Kraft told his audience that their warm welcome is “not the reception I typically get when entering sports arenas in New York.”
In keeping with his new doctorate, Kraft cited rabbinic teachings: “One of my father’s favorite teachings was from Pirkei Avot (Chapters of the Fathers): Ben Zoma taught ‘eizehu ashir? hasameach bechelko’ — who is rich? The person who is happy with their portion (Avot 4:1).”
“What do people want in life?” Kraft continued, “They want to feel connected; to do something larger than themselves… That sense of being connected applies to great sports teams like the Patriots and the Minnesota Vikings [whose owners, Mark and Zygmunt ‘Zygi’ Wilf, both on the YU board, were also present], it applies to great universities like Yeshiva [University], and it applies to the State of Israel.”
“I’m not a Starbucks guy. I’m a Dunkin Donuts guy, but I like to pay for the coffee of the other folks behind me in line,” Kraft revealed. “It typically costs me less than $10 and makes the other people feel good, but more importantly it makes me feel so good, and random acts of kindness change the world one person at a time.”
Kraft said that his dream has been owning the New England Patriots: “A number of factors made that dream wildly improbable,” he noted. “No. 1: I didn’t come from money. No. 2: I had no connection to the world of professional sports or the people in it. No. 3: Some of the greatest NFL teams are never sold. … Yet I used to sit in the stands of the old Foxboro Stadium with my sons on Sunday afternoon, and it struck me how the team was mismanaged,” he said. “Sitting there in the stands, I would dream of what our family would do if we only had a chance to own the team. As I said, it was wildly improbable that we would get to own it, but not impossible.”

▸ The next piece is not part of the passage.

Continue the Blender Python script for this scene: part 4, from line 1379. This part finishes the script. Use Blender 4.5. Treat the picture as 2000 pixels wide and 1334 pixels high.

Kraft also revealed his private religious feelings: “The best things we do, the businesses we build, the people we help, the championships we win, the tzedakah (charity) we give, and the communities we strengthen, are truly a gift from God. My father left me an ethical will. In that will he told me something that I think about, literally, every day of my life. He said: ‘At the end of every day, as we lay our head on our pillow, we should ask ourselves a simple question: are the people you touched today richer and better for having known you?’ Go forward from here, my friends, and make people’s lives richer and better because they have known all of you.”